Teaching Phenomena

The Student Inquiry Experience

Written by Francis Vigeant | May 7, 2017 4:00:00 AM

The next generation classroom environment needs to create this type of inquiry opportunity for the students to engage in the practices of science and engineering. Of key importance is the idea that their solution will be different from the solution created by the team next to them—and that it’s fine that they’re different. It’s all about giving students the individual opportunity to demonstrate their understanding of the practices and content.

 

But before they get here, they have to have an adequate foundation of background knowledge to build upon. This comes from nonfiction reading and Socratic dialogue.

KnowAtom approaches nonfiction reading from the perspective of purpose. It’s organized in sections according to lessons—a group of concepts that create context for students to be scientists and engineers, not a "30-minute time-limit." These resources are written as grade-level appropriate nonfiction narratives in a way that engages and connects students’ worlds to the elements of science, bringing the subject out of isolation and (in a lot of instances) creating connections to Common Core ELA and math.

Science Words To Know: A vocabulary lesson

The other piece of this puzzle that’s important is the consistent use and definition of content-specific vocabulary, which is mirrored in lessons and discussions.

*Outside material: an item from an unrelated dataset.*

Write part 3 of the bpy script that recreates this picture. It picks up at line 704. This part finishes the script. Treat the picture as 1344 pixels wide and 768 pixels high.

Once students as a class have established common background through reading, whether it is on their own or in class together, it comes time to activate learning—something that can only be achieved via person-to-person interaction. This is an important concept. In this scenario, the teacher serves as the moderator in a discussion and students consider and respond to each other’s contributions. Nonfiction reading supports this back and forth, allowing students to bring something to the dialogue—pulling in vocabulary words and referencing concepts they’ve noticed in their reading, intentionally causing them to evaluate and analyze each other’s informed thoughts.

Socratic Dialogue

Let’s take a quiz: Which of the questions shown here requires the highest order of thinking? You might be surprised at the answer. It’s the last one—the question that asks students to transform and apply knowledge in context.

  1. Rocks are transformed in the rock_(cycle)_.
  2. Why did the car skid to a stop?
  3. How does snow reduce friction?
  4. How does fire mimic living characteristics?
  5. Should mushrooms have their own kingdom?
  6. How could scientists use sound to catch fish?

Number six in particular asks students to create a way to catch fish (hypothetically). In this way, Socratic Dialogue connects knowledge with practices. It asks students to use their scientific knowledge about how sound waves travel through water to think like an engineer, coming up with a technology that catches fish. Engineers solve problems by developing and testing a prototype.

Rethinking Bloom’s Taxonomy

Within this new thinking about instruction and engagement, STEM under the NGSS gives us the opportunity to re-evaluate how we think about Bloom’s Taxonomy in the classroom.

 

Today, with effective STEM instruction, we have the opportunity to leverage the higher order thinking skills that build upon one another via Bloom’s model... simultaneously. The class environment is now a place that’s focused on creating, evaluating  and  analyzing  rather  than simply remembering, understanding or applying. To fulfill the NGSS practices, students must create a procedure, test it, evaluate the results of their tests, analyze data gathered and relate it to data from their peers, which gives them the opportunity to exercise higher order thinking continuously, at every stop along the way. Socratic dialogue primes the pump of the inquiry learning environment.